State funding for the
Libraries' acquisitions budget had plunged from $4.4 million in
Fiscal Year 2001 to $400,000 in FY03. The $3.1 million the campus
is now providing returns the budget to FY02 levels.
In mid-September Lombardi
told the Faculty Senate the campus needed to build the Libraries'
needs into its budget "step by step" and cease to rely
on the ERM, which, as a separate line item, is more vulnerable to
budget cuts, he said.
"We're going to
do it step by step," Crist echoed Lombardi. "This is an
important first step, but it's going to have to take steps beyond
that to build the research library that the campus wants.
"A line like ERM
is not a safe way to plan for a research library. This is a set
of materials where the annual inflation is pretty high. Having a
line [in the state budget] that isn't reliable for supporting those
materials isn't useful."
The ERM cut came at
a time when the Libraries had already sustained big losses in their
acquisitions budget, Crist said. During a previous round of budget
cuts in the fall of 2001, the Libraries cancelled $1.2 million in
journal subscriptions and reduced book purchasing by 50 percent.

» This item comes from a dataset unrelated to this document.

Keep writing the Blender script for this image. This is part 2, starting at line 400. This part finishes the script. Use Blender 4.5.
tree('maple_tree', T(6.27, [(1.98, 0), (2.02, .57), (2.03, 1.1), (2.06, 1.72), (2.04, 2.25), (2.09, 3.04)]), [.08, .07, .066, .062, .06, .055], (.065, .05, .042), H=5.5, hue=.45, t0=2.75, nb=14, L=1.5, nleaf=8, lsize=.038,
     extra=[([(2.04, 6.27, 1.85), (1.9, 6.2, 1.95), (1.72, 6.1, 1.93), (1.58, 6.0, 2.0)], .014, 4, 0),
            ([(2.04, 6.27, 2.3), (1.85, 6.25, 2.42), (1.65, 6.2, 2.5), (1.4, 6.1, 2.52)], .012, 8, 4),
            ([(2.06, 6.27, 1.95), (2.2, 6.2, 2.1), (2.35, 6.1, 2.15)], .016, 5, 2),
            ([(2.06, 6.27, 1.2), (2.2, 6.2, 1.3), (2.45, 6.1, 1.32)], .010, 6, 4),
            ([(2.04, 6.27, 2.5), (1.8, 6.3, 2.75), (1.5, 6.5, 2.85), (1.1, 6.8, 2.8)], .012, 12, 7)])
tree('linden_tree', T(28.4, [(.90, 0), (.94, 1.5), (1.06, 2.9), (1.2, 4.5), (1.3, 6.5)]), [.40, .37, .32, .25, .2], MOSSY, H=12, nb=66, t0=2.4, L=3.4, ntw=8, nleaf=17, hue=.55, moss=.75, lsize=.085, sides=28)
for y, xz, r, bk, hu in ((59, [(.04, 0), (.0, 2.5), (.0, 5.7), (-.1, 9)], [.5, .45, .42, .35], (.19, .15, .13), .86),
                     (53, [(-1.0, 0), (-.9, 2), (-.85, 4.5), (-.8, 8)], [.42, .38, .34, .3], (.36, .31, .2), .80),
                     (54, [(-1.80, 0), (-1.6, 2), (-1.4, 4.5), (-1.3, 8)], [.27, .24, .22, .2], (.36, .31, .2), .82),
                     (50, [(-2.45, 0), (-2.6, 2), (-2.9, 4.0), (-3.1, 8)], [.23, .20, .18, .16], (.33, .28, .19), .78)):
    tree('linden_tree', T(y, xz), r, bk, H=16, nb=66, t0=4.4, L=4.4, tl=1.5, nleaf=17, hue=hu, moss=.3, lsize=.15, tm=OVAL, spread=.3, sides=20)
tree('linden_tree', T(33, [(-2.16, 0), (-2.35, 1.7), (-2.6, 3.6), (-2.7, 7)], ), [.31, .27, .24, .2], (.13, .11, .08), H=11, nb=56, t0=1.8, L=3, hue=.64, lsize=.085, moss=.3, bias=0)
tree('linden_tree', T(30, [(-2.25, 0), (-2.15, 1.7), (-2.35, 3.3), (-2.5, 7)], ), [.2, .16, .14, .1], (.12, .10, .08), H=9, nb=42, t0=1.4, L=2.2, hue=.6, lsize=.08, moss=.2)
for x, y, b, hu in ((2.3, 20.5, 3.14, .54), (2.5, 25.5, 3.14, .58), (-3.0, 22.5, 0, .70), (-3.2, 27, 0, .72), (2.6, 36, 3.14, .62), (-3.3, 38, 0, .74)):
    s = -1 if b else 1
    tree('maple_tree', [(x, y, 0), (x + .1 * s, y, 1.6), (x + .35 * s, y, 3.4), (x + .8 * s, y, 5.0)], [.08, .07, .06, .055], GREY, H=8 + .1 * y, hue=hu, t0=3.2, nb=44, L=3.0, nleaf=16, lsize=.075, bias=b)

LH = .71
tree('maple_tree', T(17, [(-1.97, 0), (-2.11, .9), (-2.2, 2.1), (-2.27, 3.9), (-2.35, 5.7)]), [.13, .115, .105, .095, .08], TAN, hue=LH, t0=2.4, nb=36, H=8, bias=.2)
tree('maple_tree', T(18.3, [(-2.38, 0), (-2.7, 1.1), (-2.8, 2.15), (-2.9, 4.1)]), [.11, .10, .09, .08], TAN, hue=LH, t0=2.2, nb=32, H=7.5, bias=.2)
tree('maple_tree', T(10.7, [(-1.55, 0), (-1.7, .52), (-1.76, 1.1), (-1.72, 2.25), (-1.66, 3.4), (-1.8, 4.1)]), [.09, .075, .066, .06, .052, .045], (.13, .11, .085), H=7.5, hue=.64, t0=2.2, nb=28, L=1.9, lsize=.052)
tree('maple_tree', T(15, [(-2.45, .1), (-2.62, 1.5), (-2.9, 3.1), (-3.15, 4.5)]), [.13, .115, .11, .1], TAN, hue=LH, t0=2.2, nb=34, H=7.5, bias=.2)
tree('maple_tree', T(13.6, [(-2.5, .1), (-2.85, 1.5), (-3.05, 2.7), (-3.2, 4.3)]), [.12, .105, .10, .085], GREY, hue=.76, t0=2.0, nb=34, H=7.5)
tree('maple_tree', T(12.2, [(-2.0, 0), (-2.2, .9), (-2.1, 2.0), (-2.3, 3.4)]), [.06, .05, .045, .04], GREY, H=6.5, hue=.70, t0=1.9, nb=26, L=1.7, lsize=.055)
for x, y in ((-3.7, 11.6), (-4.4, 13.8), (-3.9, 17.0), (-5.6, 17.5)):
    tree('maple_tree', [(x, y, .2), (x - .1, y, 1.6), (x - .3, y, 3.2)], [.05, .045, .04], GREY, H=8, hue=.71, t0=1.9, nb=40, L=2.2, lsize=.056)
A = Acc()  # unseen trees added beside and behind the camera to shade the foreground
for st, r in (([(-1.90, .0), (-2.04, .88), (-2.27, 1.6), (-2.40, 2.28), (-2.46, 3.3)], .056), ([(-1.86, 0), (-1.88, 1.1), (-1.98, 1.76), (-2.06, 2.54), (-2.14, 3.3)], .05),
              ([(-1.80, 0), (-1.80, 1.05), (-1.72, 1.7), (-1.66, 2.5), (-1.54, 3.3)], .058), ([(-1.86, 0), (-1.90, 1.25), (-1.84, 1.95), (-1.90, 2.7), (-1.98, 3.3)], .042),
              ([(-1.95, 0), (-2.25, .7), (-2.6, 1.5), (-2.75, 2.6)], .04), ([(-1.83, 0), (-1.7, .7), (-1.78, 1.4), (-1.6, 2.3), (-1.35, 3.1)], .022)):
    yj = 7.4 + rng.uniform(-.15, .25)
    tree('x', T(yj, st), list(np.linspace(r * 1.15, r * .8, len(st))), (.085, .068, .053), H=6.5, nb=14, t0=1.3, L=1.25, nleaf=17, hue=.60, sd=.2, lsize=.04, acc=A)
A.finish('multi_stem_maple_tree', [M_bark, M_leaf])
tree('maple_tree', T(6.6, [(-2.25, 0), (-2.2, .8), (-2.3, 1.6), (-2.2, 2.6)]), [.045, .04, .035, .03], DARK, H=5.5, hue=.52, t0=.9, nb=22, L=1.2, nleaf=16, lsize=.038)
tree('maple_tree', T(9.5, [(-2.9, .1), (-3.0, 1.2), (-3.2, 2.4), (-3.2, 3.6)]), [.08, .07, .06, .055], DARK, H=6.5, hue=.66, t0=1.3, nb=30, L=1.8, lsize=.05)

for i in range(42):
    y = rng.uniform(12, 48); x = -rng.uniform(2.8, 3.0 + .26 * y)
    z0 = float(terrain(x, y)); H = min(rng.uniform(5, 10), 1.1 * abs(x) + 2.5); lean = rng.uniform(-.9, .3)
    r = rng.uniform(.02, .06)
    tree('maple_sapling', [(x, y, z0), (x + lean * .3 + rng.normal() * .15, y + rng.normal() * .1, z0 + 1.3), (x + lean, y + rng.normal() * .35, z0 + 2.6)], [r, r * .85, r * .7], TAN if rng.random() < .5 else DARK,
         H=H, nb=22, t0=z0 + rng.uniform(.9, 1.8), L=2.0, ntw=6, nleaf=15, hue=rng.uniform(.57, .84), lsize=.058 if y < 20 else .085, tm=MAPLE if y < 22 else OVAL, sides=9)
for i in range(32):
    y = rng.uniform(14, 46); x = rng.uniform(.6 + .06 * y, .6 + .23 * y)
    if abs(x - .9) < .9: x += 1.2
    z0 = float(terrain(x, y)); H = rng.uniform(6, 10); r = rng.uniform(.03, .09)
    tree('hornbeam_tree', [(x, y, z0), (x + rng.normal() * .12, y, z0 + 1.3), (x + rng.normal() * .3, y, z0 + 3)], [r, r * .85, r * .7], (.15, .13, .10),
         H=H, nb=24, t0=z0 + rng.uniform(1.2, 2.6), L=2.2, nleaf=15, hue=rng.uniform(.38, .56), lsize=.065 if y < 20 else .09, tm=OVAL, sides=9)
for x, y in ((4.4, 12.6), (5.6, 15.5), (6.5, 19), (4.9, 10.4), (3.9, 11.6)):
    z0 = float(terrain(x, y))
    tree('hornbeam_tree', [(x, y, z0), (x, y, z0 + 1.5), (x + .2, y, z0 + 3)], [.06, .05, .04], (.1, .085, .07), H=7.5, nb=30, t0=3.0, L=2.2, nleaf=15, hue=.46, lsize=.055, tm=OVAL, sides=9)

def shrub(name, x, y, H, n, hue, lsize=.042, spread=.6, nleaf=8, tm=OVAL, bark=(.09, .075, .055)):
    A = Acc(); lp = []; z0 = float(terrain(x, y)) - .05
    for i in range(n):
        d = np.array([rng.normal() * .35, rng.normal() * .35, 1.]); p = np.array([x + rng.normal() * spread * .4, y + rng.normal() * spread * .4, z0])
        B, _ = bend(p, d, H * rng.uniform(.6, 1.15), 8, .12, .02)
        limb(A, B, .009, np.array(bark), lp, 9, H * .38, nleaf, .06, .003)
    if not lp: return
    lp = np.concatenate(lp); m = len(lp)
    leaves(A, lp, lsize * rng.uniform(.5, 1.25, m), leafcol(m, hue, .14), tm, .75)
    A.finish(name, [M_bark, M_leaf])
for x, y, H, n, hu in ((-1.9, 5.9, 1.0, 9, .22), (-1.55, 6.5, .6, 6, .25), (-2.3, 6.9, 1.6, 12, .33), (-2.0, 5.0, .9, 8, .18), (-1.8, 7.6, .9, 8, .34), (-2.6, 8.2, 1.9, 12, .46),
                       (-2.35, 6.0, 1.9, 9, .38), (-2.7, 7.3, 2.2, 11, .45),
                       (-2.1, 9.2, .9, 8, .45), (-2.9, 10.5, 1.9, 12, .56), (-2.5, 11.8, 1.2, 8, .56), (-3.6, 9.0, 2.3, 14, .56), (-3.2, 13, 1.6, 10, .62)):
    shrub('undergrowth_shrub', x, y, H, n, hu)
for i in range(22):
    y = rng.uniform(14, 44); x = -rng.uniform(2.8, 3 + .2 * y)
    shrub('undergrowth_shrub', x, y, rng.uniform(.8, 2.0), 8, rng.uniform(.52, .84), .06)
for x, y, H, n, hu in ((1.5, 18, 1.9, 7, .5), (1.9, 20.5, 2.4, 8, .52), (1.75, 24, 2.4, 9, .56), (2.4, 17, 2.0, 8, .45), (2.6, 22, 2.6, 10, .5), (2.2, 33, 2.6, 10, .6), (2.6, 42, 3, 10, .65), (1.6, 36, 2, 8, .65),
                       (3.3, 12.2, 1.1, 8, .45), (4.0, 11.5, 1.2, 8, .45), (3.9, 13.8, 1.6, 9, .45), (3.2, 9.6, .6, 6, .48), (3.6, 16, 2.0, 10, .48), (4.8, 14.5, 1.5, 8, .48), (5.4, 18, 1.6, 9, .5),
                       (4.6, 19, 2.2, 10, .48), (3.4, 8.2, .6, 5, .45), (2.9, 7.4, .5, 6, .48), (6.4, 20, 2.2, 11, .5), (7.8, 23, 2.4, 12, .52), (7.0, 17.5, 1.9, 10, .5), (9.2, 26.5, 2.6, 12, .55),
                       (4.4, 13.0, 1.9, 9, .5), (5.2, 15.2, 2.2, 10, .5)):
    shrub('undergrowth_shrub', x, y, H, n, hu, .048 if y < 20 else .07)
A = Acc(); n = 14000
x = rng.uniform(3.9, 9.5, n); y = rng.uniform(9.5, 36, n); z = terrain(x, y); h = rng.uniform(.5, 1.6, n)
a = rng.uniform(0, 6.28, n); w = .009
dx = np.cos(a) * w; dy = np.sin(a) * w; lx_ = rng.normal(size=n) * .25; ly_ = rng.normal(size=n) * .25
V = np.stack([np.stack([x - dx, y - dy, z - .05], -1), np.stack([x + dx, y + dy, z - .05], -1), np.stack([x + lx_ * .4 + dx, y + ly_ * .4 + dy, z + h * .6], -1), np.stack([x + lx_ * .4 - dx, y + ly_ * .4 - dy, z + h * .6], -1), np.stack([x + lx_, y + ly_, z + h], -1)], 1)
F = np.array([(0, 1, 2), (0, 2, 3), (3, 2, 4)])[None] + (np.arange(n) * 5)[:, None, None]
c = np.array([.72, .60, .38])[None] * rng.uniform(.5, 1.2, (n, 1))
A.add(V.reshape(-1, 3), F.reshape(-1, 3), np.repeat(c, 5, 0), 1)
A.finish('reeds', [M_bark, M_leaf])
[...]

Those cuts remain, so Crist said she hopes future steps by the campus
can restore that funding.
But even were dollar
amounts to return to FY01 levels, not all cuts to journal subscriptions
could be undone, Crist said. Inflation among serials and books has
outstripped the Consumer Price Index for more than a decade. While
the CPI rose 46 percent between 1986 and 1999, the average cost
of periodicals jumped 207 percent. Restoring the Libraries' buying
power would mean raising funding beyond FY01 levels.

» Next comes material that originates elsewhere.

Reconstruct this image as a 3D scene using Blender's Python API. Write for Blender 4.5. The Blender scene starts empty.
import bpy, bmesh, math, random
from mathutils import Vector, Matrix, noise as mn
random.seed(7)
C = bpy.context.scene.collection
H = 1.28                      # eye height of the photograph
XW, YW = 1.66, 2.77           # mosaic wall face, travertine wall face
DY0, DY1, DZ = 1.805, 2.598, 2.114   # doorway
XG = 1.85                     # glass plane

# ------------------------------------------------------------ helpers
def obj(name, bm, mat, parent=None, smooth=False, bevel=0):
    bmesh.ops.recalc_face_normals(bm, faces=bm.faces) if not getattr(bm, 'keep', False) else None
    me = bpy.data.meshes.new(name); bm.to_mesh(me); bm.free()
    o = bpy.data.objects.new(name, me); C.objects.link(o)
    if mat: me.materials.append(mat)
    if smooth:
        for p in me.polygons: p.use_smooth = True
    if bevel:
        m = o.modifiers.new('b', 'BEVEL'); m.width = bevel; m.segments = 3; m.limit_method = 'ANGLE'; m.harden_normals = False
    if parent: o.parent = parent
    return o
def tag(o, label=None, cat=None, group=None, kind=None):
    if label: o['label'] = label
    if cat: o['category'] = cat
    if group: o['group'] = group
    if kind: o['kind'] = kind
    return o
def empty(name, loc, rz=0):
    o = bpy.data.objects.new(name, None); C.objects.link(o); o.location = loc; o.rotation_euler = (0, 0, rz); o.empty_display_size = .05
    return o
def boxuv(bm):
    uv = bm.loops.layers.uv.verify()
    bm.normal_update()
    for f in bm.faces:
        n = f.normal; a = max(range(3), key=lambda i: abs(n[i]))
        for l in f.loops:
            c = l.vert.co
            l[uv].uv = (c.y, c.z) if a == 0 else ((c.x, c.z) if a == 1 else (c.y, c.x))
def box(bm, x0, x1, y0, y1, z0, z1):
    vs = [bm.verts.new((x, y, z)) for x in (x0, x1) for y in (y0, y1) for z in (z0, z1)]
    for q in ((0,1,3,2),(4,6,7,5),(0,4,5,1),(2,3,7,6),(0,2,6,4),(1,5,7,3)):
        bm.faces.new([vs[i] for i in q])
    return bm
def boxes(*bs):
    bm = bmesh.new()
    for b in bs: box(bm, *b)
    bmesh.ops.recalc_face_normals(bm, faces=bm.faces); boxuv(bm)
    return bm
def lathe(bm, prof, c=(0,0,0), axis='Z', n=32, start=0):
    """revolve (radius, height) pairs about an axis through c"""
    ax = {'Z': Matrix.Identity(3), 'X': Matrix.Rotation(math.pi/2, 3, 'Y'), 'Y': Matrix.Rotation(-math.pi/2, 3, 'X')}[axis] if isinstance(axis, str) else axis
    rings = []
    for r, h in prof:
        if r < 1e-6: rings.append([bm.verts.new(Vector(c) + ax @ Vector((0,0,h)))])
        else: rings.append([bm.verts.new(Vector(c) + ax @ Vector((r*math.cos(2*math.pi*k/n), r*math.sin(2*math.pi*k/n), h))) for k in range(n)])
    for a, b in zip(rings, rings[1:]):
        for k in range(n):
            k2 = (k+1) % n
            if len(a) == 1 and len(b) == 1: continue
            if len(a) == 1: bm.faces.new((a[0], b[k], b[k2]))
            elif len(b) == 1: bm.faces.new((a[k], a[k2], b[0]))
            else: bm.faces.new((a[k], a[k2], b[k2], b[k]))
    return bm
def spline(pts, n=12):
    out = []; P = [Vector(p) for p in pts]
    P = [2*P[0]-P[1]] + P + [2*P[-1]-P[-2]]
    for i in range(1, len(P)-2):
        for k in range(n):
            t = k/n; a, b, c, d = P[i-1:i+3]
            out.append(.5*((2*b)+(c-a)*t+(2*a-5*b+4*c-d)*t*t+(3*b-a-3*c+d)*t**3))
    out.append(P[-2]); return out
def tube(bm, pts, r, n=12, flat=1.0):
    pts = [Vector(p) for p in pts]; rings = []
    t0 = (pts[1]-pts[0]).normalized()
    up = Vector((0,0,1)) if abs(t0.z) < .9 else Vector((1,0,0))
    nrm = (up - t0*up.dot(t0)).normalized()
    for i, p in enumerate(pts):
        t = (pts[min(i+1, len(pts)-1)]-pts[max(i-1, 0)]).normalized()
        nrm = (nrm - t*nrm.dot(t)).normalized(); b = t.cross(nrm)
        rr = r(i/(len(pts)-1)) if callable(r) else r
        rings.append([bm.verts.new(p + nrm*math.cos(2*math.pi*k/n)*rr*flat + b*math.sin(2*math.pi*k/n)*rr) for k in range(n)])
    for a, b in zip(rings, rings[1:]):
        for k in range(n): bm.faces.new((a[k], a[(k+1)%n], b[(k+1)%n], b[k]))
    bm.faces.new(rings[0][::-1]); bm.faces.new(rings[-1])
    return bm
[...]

"We are very much still on the low end of our peers,"
Crist said. Last spring Crist informed the Faculty Senate that the
campus ranking among the 113 Association of Research Libraries had
fallen below 100 in several categories, including money spent on
books and size of staff.
"From a collections
point of view we're not in what we would call a healthy place yet,"
she said this week. "We're very solid for undergraduates, but
we need to do some rebuilding and building if the Library's going
to continue supporting the research enterprise."
The campus is scheduled
for a mid-cycle review by an accreditation team next fall, she said.
The five-year [examination]
includes reporting on the Library," she said. "They wanted
to see improvement of the Library on acquisitions, staffing, and
facilities. So you can see the challenge."
Crist noted that work
on the decking at the Du Bois Library is scheduled to start in the
spring, so the Library will be able to report on improvement to
its facilities.
In the meantime, Crist
said she is grateful for extraordinary support from the Friends
of the Library, who announced Sept. 29 that its annual-giving contribution
to the Libraries would be $75,000 this year.
"That's really
an enormous contribution on their part and a way for us to acquire
things that don't fit into the state funding that easily,"
she said. "Sometimes there will be a more expensive item that
we would like to have that's out of our ordinary reach. We're able
to build something more special with the Friends' money."
The Libraries
also are part-way through a 5-year campaign to raise $1 million
for an endowment. The campaign has raised $388,000 so far, she said.